-- Begin DATA SUPPLIED --
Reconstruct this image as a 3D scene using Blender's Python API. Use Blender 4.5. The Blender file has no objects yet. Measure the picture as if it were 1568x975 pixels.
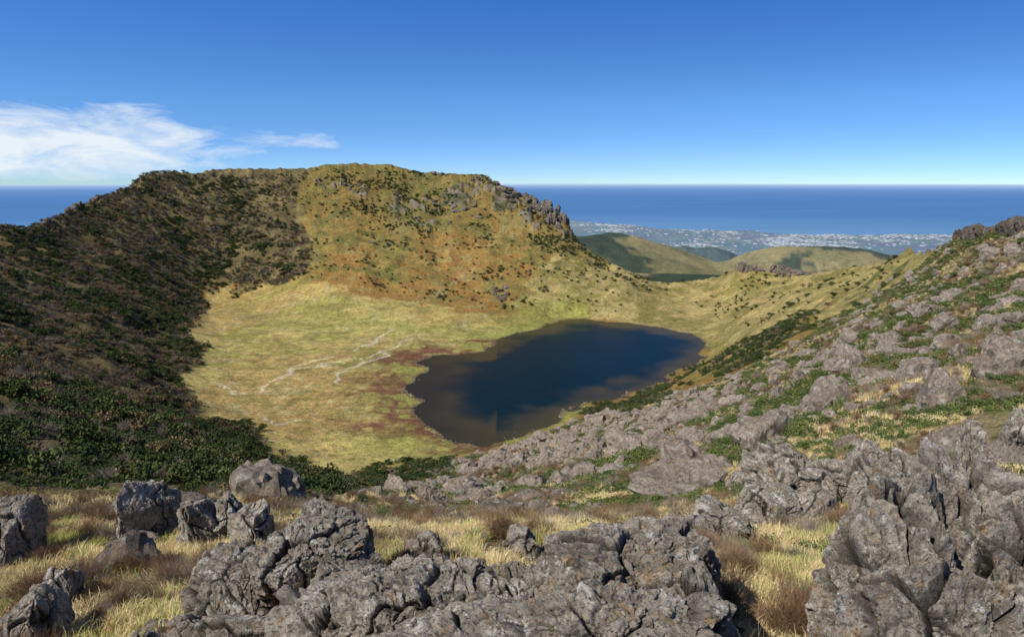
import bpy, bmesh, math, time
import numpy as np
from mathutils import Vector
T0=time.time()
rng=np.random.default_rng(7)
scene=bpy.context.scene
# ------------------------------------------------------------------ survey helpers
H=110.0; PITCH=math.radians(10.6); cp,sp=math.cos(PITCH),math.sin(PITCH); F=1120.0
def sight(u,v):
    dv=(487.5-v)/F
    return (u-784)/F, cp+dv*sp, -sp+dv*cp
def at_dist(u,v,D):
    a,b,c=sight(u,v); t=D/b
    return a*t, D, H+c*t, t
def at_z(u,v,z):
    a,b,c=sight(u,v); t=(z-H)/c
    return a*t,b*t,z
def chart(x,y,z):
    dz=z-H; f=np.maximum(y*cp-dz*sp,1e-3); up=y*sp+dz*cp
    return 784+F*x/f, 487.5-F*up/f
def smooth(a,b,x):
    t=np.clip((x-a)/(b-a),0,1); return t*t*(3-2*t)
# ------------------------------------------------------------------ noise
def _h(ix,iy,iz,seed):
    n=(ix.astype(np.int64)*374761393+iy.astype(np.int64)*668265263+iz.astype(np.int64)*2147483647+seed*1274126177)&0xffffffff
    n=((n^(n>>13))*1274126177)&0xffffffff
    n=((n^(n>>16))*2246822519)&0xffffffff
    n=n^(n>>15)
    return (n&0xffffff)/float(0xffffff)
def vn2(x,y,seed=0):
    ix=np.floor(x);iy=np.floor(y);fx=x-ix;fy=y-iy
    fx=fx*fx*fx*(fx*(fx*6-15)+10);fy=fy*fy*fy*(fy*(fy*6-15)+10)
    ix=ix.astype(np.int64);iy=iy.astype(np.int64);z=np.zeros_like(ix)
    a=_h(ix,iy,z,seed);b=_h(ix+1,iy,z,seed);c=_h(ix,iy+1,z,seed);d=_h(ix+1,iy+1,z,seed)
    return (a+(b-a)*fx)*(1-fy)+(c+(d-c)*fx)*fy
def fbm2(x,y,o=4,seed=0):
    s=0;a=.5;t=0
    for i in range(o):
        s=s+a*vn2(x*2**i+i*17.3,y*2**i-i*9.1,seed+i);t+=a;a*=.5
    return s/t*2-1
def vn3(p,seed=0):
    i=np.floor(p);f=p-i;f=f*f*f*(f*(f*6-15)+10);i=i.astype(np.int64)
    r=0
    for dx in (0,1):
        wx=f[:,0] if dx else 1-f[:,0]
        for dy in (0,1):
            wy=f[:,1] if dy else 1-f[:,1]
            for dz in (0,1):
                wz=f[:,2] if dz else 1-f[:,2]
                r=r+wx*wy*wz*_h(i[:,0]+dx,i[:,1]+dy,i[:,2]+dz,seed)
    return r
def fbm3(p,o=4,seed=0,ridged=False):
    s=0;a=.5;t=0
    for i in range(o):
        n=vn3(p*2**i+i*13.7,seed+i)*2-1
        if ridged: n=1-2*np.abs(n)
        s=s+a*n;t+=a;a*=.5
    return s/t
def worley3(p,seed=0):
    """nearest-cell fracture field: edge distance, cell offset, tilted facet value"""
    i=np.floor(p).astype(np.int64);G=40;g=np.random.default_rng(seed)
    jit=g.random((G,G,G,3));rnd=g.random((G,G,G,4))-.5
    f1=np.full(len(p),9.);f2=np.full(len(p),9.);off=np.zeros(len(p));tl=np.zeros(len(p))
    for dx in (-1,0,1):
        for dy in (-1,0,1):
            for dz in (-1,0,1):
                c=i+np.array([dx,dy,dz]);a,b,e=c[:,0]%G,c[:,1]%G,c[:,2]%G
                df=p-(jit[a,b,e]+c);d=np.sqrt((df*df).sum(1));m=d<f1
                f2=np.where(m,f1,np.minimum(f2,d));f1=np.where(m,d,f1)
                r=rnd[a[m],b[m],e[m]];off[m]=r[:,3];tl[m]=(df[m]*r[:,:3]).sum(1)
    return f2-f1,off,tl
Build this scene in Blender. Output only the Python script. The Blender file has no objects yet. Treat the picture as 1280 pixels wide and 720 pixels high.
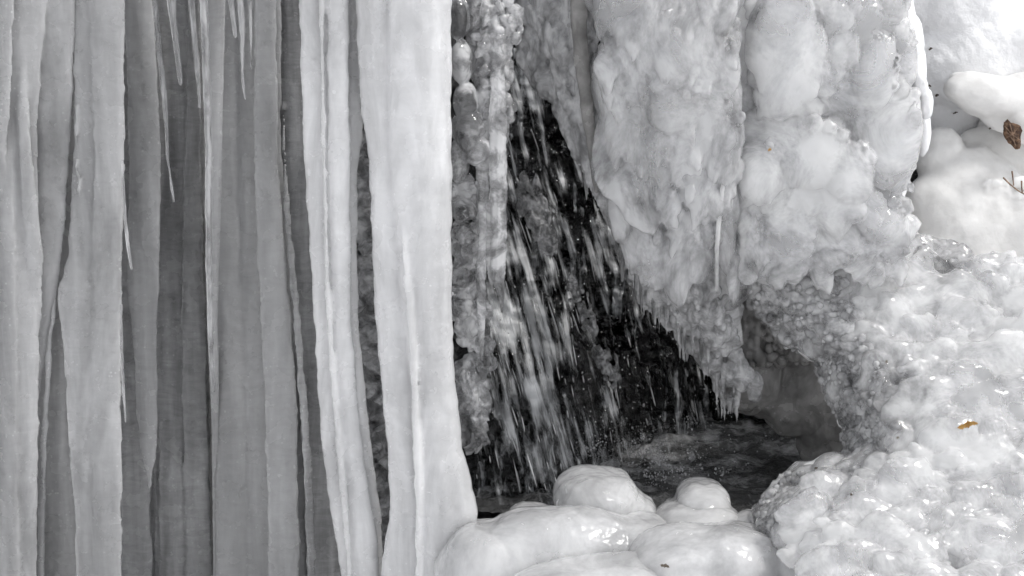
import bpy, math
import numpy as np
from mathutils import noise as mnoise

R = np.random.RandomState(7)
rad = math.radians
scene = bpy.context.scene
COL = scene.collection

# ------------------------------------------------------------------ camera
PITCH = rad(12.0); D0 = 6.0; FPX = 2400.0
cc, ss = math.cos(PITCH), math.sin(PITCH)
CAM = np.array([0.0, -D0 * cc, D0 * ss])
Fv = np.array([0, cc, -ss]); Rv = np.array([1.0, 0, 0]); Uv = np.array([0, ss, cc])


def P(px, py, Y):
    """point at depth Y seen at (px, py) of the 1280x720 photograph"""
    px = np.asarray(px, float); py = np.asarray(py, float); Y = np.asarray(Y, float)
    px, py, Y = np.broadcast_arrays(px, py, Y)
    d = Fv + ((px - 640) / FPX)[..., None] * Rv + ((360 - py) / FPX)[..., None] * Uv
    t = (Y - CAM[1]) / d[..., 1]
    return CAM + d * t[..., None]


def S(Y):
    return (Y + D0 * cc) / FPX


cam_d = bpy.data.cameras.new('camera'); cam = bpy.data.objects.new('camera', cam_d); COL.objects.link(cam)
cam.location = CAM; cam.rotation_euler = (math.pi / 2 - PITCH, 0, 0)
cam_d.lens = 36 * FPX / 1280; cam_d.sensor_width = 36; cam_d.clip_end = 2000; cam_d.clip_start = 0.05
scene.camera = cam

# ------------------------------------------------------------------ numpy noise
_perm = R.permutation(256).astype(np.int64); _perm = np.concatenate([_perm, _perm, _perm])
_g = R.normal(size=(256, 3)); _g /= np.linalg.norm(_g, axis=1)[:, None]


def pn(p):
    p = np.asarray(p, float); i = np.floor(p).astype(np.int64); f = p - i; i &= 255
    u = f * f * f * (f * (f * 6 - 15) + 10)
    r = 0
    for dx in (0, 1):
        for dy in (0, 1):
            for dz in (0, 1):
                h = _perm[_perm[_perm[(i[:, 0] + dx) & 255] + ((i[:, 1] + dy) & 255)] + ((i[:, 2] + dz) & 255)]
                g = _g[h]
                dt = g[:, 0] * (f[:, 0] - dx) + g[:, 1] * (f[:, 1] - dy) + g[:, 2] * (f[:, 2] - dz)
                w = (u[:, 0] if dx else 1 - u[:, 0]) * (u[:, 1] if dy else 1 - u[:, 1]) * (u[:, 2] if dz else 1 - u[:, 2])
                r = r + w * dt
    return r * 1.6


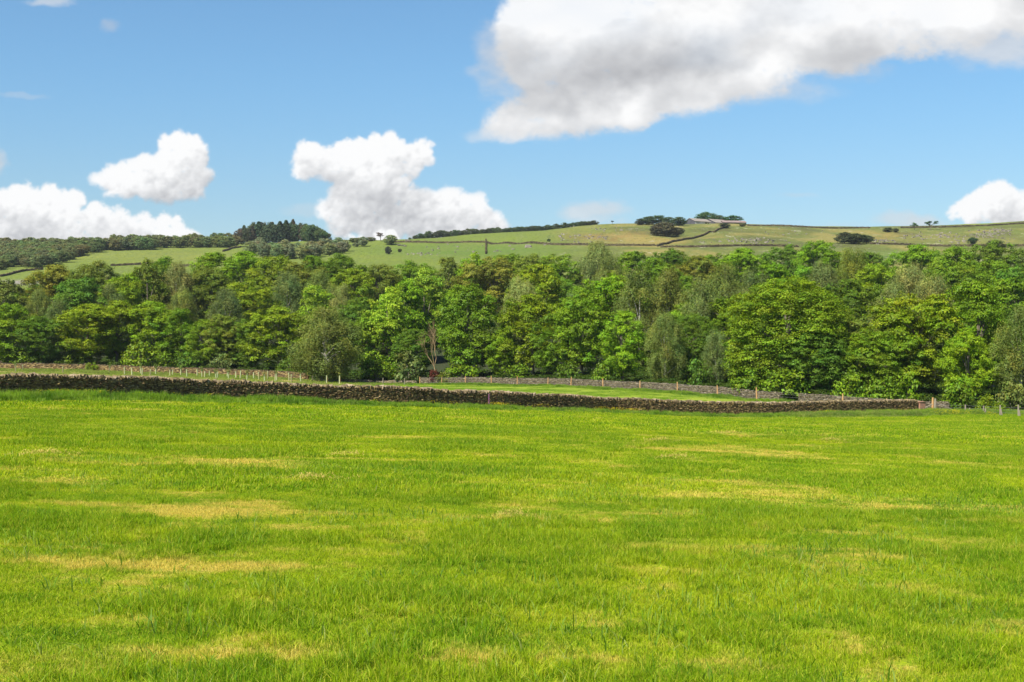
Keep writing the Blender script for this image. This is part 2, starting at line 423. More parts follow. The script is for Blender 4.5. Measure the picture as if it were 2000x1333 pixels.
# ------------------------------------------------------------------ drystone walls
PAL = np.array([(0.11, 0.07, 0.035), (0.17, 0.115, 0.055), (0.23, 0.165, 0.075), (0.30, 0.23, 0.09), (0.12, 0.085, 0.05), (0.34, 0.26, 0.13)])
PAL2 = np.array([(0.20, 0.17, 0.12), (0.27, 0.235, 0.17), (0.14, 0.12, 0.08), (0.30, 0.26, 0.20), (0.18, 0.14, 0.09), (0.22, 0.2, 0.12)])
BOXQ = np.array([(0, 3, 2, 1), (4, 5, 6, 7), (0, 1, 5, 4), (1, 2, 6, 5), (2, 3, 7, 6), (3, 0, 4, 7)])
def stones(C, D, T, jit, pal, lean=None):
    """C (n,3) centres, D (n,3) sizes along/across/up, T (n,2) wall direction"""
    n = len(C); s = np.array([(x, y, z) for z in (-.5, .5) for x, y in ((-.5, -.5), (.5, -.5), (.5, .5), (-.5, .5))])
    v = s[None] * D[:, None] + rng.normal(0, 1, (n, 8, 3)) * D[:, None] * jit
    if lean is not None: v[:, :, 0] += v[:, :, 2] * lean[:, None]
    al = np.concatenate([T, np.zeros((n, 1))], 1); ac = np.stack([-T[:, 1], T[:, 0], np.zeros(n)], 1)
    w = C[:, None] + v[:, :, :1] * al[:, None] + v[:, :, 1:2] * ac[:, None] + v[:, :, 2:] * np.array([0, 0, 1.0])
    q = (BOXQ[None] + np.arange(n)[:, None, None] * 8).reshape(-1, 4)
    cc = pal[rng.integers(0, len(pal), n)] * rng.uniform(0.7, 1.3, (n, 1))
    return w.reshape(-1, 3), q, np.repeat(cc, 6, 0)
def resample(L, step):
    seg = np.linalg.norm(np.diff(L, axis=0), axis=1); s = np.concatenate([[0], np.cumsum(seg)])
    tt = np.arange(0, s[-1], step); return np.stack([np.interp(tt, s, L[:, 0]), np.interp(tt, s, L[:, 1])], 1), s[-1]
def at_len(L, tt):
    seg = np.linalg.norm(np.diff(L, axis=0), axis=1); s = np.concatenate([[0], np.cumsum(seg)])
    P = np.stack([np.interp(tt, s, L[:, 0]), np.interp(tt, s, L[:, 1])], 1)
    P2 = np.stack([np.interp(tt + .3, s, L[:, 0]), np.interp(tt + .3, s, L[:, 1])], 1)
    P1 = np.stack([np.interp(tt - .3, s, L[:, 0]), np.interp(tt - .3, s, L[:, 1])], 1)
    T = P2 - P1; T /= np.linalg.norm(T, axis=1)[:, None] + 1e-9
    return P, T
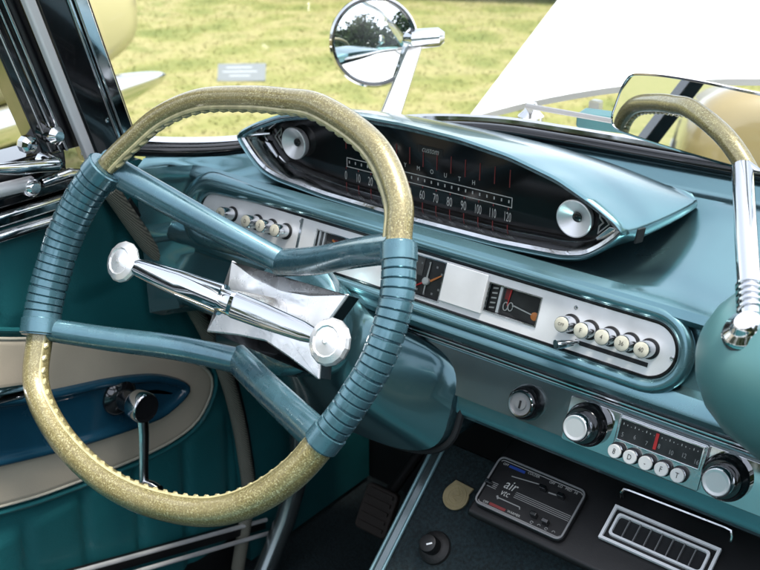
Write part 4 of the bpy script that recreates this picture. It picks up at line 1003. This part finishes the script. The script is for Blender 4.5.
-- End DATA SUPPLIED --
**INSTRUCTION**
For the material above, give again only the lines starting at the line that contains "Build this scene" and ending at the line that contains "Fv = np.array([0, cc, -ss]);". Pictures do not belong in the copy.

**RESULT**
Build this scene in Blender. Output only the Python script. The Blender file has no objects yet. Treat the picture as 1280 pixels wide and 720 pixels high.
import bpy, math
import numpy as np
from mathutils import noise as mnoise

R = np.random.RandomState(7)
rad = math.radians
scene = bpy.context.scene
COL = scene.collection

# ------------------------------------------------------------------ camera
PITCH = rad(12.0); D0 = 6.0; FPX = 2400.0
cc, ss = math.cos(PITCH), math.sin(PITCH)
CAM = np.array([0.0, -D0 * cc, D0 * ss])
Fv = np.array([0, cc, -ss]); Rv = np.array([1.0, 0, 0]); Uv = np.array([0, ss, cc])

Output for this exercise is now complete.